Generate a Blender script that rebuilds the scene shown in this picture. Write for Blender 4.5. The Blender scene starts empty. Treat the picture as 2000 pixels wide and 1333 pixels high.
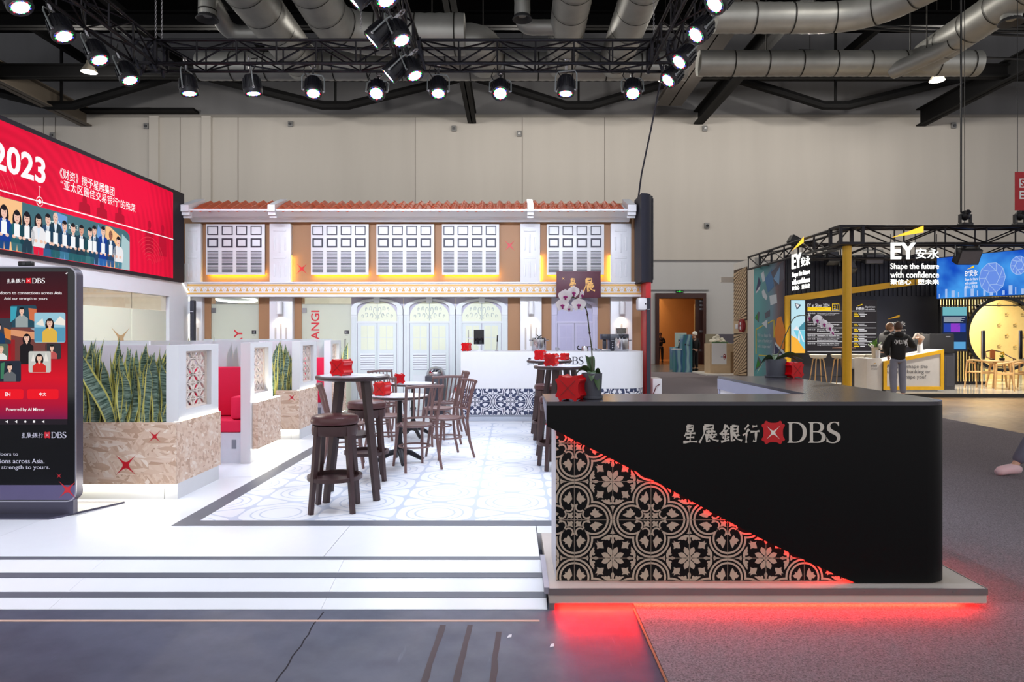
import bpy, bmesh, math, random
from mathutils import Vector, Matrix

random.seed(11)
SC = bpy.context.scene
COL = SC.collection
PI = math.pi

# ---------------------------------------------------------------- camera
FPX, CAMZ, HORY = 1333.0, 1.555, 655.0      # focal length in pixels of the 2000 px frame, eye height, horizon row
cam_d = bpy.data.cameras.new('camera')
cam_d.sensor_width = 36.0
cam_d.lens = 36.0 * FPX / 2000.0
cam_d.shift_y = -(666.5 - HORY) / 2000.0
cam_d.clip_end = 300
cam = bpy.data.objects.new('camera', cam_d)
cam.location = (0, 0, CAMZ)
cam.rotation_euler = (PI / 2, 0, 0)
COL.objects.link(cam)
SC.camera = cam

# ---------------------------------------------------------------- world, exposure
SC.view_settings.view_transform = 'Standard'
SC.view_settings.look = 'None'
SC.view_settings.exposure = 0.0
SC.view_settings.gamma = 1.0
SC.view_settings.use_curve_mapping = False
world = bpy.data.worlds.new('hall_ambient')
SC.world = world
world.use_nodes = True
world.node_tree.nodes['Background'].inputs[0].default_value = (0.97, 0.97, 1.0, 1)
world.node_tree.nodes['Background'].inputs[1].default_value = 0.98
try:
    SC.cycles.max_bounces = 5
    SC.cycles.diffuse_bounces = 2
    SC.cycles.glossy_bounces = 2
    SC.cycles.transmission_bounces = 4
    SC.cycles.caustics_reflective = False
    SC.cycles.caustics_refractive = False
    SC.cycles.sample_clamp_indirect = 4.0
except Exception:
    pass
PAR_WATT = 125.0           # one stage lamp of the lighting rig
HALL_WATT = 1250.0         # one high-bay lamp of the hall

def X_(px, Y): return (px - 1000.0) * Y / FPX
def Z_(py, Y): return CAMZ + (HORY - py) * Y / FPX

# ---------------------------------------------------------------- materials
def s2l(c):
    c = c / 255.0
    return c / 12.92 if c <= 0.04045 else ((c + 0.055) / 1.055) ** 2.4
def rgb(r, g, b): return (s2l(r), s2l(g), s2l(b), 1.0)

MATS = {}
def nd(nt, t, **kw):
    n = nt.nodes.new(t)
    for k, v in kw.items(): setattr(n, k, v)
    return n
def M(name, c=None, rough=0.5, metal=0.0, emit=0.0, var=0.06, scale=9.0, bump=0.0, bscale=60.0, alpha=1.0, trans=0.0, coat=0.0, spec=0.5):
    """procedural material: base colour c (sRGB 0-255) with a little noise variation"""
    if name in MATS: return MATS[name]
    m = bpy.data.materials.new(name); m.use_nodes = True
    nt = m.node_tree; b = nt.nodes['Principled BSDF']
    col = rgb(*c)
    b.inputs['Roughness'].default_value = rough
    b.inputs['Metallic'].default_value = metal
    b.inputs['Specular IOR Level'].default_value = spec
    if coat: b.inputs['Coat Weight'].default_value = coat
    if emit > 0:
        b.inputs['Base Color'].default_value = (0.01, 0.01, 0.01, 1)
        b.inputs['Emission Color'].default_value = col
        b.inputs['Emission Strength'].default_value = emit
        b.inputs['Roughness'].default_value = 0.6; b.inputs['Specular IOR Level'].default_value = 0.0
        MATS[name] = m
        return m
    tc = nd(nt, 'ShaderNodeTexCoord'); nz = nd(nt, 'ShaderNodeTexNoise')
    nz.inputs['Scale'].default_value = scale; nz.inputs['Detail'].default_value = 4
    nt.links.new(tc.outputs['Object'], nz.inputs['Vector'])
    mx = nd(nt, 'ShaderNodeMix', data_type='RGBA')
    mx.inputs[6].default_value = tuple(min(1, v * (1 - var)) for v in col[:3]) + (1,)
    mx.inputs[7].default_value = tuple(min(1, v * (1 + var)) for v in col[:3]) + (1,)
    nt.links.new(nz.outputs['Fac'], mx.inputs[0])
    nt.links.new(mx.outputs[2], b.inputs['Base Color'])
    if bump:
        n2 = nd(nt, 'ShaderNodeTexNoise'); n2.inputs['Scale'].default_value = bscale
        nt.links.new(tc.outputs['Object'], n2.inputs['Vector'])
        bp = nd(nt, 'ShaderNodeBump'); bp.inputs['Strength'].default_value = bump; bp.inputs['Distance'].default_value = 0.01
        nt.links.new(n2.outputs['Fac'], bp.inputs['Height'])
        nt.links.new(bp.outputs[0], b.inputs['Normal'])
    if alpha < 1: b.inputs['Alpha'].default_value = alpha
    if trans: b.inputs['Transmission Weight'].default_value = trans
    MATS[name] = m
    return m
def frost(name, c):
    m = M(name, c, .6, var=.02); nt = m.node_tree; tr = nd(nt, 'ShaderNodeBsdfTranslucent'); tr.inputs[0].default_value = rgb(*c); mx = nd(nt, 'ShaderNodeMixShader'); mx.inputs[0].default_value = .5
    nt.links.new(nt.nodes['Principled BSDF'].outputs[0], mx.inputs[1]); nt.links.new(tr.outputs[0], mx.inputs[2]); nt.links.new(mx.outputs[0], nt.nodes['Material Output'].inputs[0])
    return m
def EM(name, c, s=1.0): return M(name, c, emit=s)

# ---------------------------------------------------------------- mesh builder
class MB:
    def __init__(s): s.v = []; s.f = []; s.m = []; s.k = 0
    def add(s, vs, fs):
        o = len(s.v); s.v.extend([tuple(p) for p in vs])
        for f in fs: s.f.append([i + o for i in f]); s.m.append(s.k)
        return s
    def box(s, x0, y0, z0, x1, y1, z1):
        if x0 > x1: x0, x1 = x1, x0
        if y0 > y1: y0, y1 = y1, y0
        if z0 > z1: z0, z1 = z1, z0
        return s.add([(x0,y0,z0),(x1,y0,z0),(x1,y1,z0),(x0,y1,z0),(x0,y0,z1),(x1,y0,z1),(x1,y1,z1),(x0,y1,z1)],
                     [(0,3,2,1),(4,5,6,7),(0,1,5,4),(1,2,6,5),(2,3,7,6),(3,0,4,7)])
    def cbox(s, x0, y0, z0, x1, y1, z1, b=0.01):
        """box with chamfered edges"""
        if x0 > x1: x0, x1 = x1, x0
        if y0 > y1: y0, y1 = y1, y0
        if z0 > z1: z0, z1 = z1, z0
        b = min(b, (x1-x0)*.49, (y1-y0)*.49, (z1-z0)*.49)
        bm = bmesh.new()
        r = bmesh.ops.create_cube(bm, size=1.0)
        for v in bm.verts:
            v.co = Vector((x0 if v.co.x < 0 else x1, y0 if v.co.y < 0 else y1, z0 if v.co.z < 0 else z1))
        bmesh.ops.bevel(bm, geom=list(bm.edges), offset=b, segments=2, profile=0.5, affect='EDGES')
        bm.verts.index_update()
        s.add([v.co[:] for v in bm.verts], [[v.index for v in f.verts] for f in bm.faces]); bm.free()
        return s
    def prism(s, pts, plane, a, b):
        """extrude polygon pts; plane 'XZ' along Y, 'XY' along Z, 'YZ' along X"""
        def p3(p, t):
            return {'XZ': (p[0], t, p[1]), 'XY': (p[0], p[1], t), 'YZ': (t, p[0], p[1])}[plane]
        n = len(pts)
        vs = [p3(p, a) for p in pts] + [p3(p, b) for p in pts]
        fs = [list(range(n))[::-1], list(range(n, 2*n))] + [(i, (i+1) % n, n + (i+1) % n, n + i) for i in range(n)]
        return s.add(vs, fs)
    def loop(s, po, pi_, plane, a, b):
        """extruded band between two outlines of equal length"""
        def p3(p, t): return {'XZ': (p[0], t, p[1]), 'XY': (p[0], p[1], t), 'YZ': (t, p[0], p[1])}[plane]
        n = len(po); vs = [p3(p, a) for p in po] + [p3(p, a) for p in pi_] + [p3(p, b) for p in po] + [p3(p, b) for p in pi_]; fs = []
        for i in range(n):
            j = (i+1) % n
            fs += [(i, j, n+j, n+i), (2*n+i, 2*n+j, 3*n+j, 3*n+i), (i, j, 2*n+j, 2*n+i), (n+i, n+j, 3*n+j, 3*n+i)]
        return s.add(vs, fs)
    def bar(s, p0, p1, w, h=None, up=(0, 0, 1), w1=None, h1=None):
        """rectangular bar from p0 to p1, w x h, may taper to w1 x h1"""
        h = h or w; w1 = w1 or w; h1 = h1 or h
        p0, p1 = Vector(p0), Vector(p1); d = (p1 - p0).normalized(); u = Vector(up)
        if abs(d.dot(u)) > 0.99: u = Vector((0, 1, 0))
        a = d.cross(u).normalized(); c = a.cross(d).normalized()
        vs = []
        for p, ww, hh in ((p0, w, h), (p1, w1, h1)):
            for i, j in ((-1,-1),(1,-1),(1,1),(-1,1)): vs.append(p + a*(ww/2*i) + c*(hh/2*j))
        return s.add(vs, [(0,3,2,1),(4,5,6,7),(0,1,5,4),(1,2,6,5),(2,3,7,6),(3,0,4,7)])
    def tube(s, path, r, n=8, caps=True, closed=False):
        P = [Vector(p) for p in path]; N = len(P)
        rr = r if isinstance(r, (list, tuple)) else [r] * N
        t = []
        for i in range(N):
            if closed: d = P[(i+1) % N] - P[i-1]
            else: d = P[min(i+1, N-1)] - P[max(i-1, 0)]
            t.append(d.normalized())
        u = Vector((0, 0, 1)) if abs(t[0].z) < 0.9 else Vector((1, 0, 0))
        a = t[0].cross(u).normalized(); vs = []
        for i in range(N):
            if i:
                a = a - t[i] * a.dot(t[i]); a.normalize()
            b = t[i].cross(a)
            for k in range(n):
                an = 2*PI*k/n
                vs.append(P[i] + (a*math.cos(an) + b*math.sin(an)) * rr[i])
        fs = []
        for i in range(N if closed else N-1):
            j = (i+1) % N
            for k in range(n):
                l = (k+1) % n; fs.append((i*n+k, i*n+l, j*n+l, j*n+k))
        if caps and not closed: fs += [list(range(n))[::-1], [(N-1)*n + k for k in range(n)]]
        return s.add(vs, fs)
    def cyl(s, p0, p1, r, r1=None, n=12, caps=True): return s.tube([p0, p1], [r, r if r1 is None else r1], n, caps)
    def lathe(s, prof, c=(0, 0, 0), n=20, a0=0.0, a1=2*PI):
        """prof: list of (radius, z) turned about the vertical through c"""
        full = abs(a1 - a0 - 2*PI) < 1e-6; m = n if full else n + 1; vs = []; fs = []
        for r, z in prof:
            for k in range(m):
                a = a0 + (a1-a0)*k/n; vs.append((c[0]+r*math.cos(a), c[1]+r*math.sin(a), c[2]+z))
        for i in range(len(prof)-1):
            for k in range(n):
                l = (k+1) % m; fs.append((i*m+k, i*m+l, (i+1)*m+l, (i+1)*m+k))
        if full:
            if prof[0][0] > 1e-5: fs.append(list(range(m))[::-1])
            if prof[-1][0] > 1e-5: fs.append([(len(prof)-1)*m + k for k in range(m)])
        return s.add(vs, fs)
    def ring(s, c, R, r, n=24, m=6):
        return s.tube([(c[0]+R*math.cos(2*PI*k/n), c[1]+R*math.sin(2*PI*k/n), c[2]) for k in range(n)], r, m, closed=True)
    def ell(s, c, rad, n=12, m=8):
        pr = []
        vs = []; fs = []
        for i in range(m+1):
            th = PI*i/m
            for k in range(n):
                a = 2*PI*k/n
                vs.append((c[0]+rad[0]*math.sin(th)*math.cos(a), c[1]+rad[1]*math.sin(th)*math.sin(a), c[2]-rad[2]*math.cos(th)))
        for i in range(m):
            for k in range(n):
                l = (k+1) % n; fs.append((i*n+k, i*n+l, (i+1)*n+l, (i+1)*n+k))
        return s.add(vs, fs)
    def xf(s, mat, start=0):
        for i in range(start, len(s.v)): s.v[i] = tuple(mat @ Vector(s.v[i]))
        return s
    def mesh(s, name, mats, smooth=True, ang=40):
        me = bpy.data.meshes.new(name); me.from_pydata(s.v, [], s.f)
        if not isinstance(mats, (list, tuple)): mats = [mats]
        for m in mats: me.materials.append(m)
        if len(mats) > 1: me.polygons.foreach_set('material_index', s.m)
        bm = bmesh.new(); bm.from_mesh(me); bmesh.ops.remove_doubles(bm, verts=bm.verts, dist=1e-6)
        bmesh.ops.recalc_face_normals(bm, faces=bm.faces); bm.to_mesh(me); bm.free()
        if smooth:
            me.shade_smooth(); me.set_sharp_from_angle(angle=math.radians(ang))
        me.update()
        return me
    def build(s, name, mats, parent=None, w=False, smooth=True, ang=40, org=None):
        """one mesh object. With a parent: vertices are local, or world when w. Top level: origin moved to the base."""
        if parent is not None:
            if w:
                o = wloc(parent); s.v = [(x-o.x, y-o.y, z-o.z) for x, y, z in s.v]
            ob = bpy.data.objects.new(name, s.mesh(name, mats, smooth, ang)); COL.objects.link(ob); ob.parent = parent
            return ob
        if org is None:
            xs = [p[0] for p in s.v]; ys = [p[1] for p in s.v]; zs = [p[2] for p in s.v]
            org = ((min(xs)+max(xs))/2, (min(ys)+max(ys))/2, min(zs))
        s.v = [(x-org[0], y-org[1], z-org[2]) for x, y, z in s.v]
        ob = bpy.data.objects.new(name, s.mesh(name, mats, smooth, ang)); COL.objects.link(ob); ob.location = org
        return ob
def wloc(o):
    v = Vector((0, 0, 0))
    while o is not None:
        v += o.location; o = o.parent
    return v
def tag(o, label=None, cat=None, group=None, kind=None):
    if label: o['label'] = label
    if cat: o['category'] = cat
    if group: o['group'] = group
    if kind: o['kind'] = kind
    return o
def E(name, label, cat, loc=(0, 0, 0), rz=0.0, group=None, kind=None):
    o = bpy.data.objects.new(name, None); COL.objects.link(o); o.empty_display_size = 0.1
    o.location = loc; o.rotation_euler = (0, 0, rz)
    return tag(o, label, cat, group, kind)
def inst(me, name, parent, loc=(0, 0, 0), rot=(0, 0, 0), sc=(1, 1, 1)):
    o = bpy.data.objects.new(name, me); COL.objects.link(o); o.parent = parent
    o.location = loc; o.rotation_euler = rot; o.scale = sc
    return o
def copy_tree(o, parent=None):
    c = o.copy(); COL.objects.link(c); c.parent = parent
    for ch in [k for k in bpy.data.objects if k.parent == o]: copy_tree(ch, c)
    return c
def dup(root, loc, rz, label, group=None):
    c = copy_tree(root); c.location = loc; c.rotation_euler = (0, 0, rz); c['label'] = label
    if group: c['group'] = group
    return c
def struct(name, mb, mat, **kw):
    o = mb.build(name, mat, org=(0, 0, 0), **kw); o['kind'] = 'structure'
    return o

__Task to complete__
Check every line of the data, and copy the ones that contain "pixels".

__Answer for this exercise__
Generate a Blender script that rebuilds the scene shown in this picture. Write for Blender 4.5. The Blender scene starts empty. Treat the picture as 2000 pixels wide and 1333 pixels high.
FPX, CAMZ, HORY = 1333.0, 1.555, 655.0      # focal length in pixels of the 2000 px frame, eye height, horizon row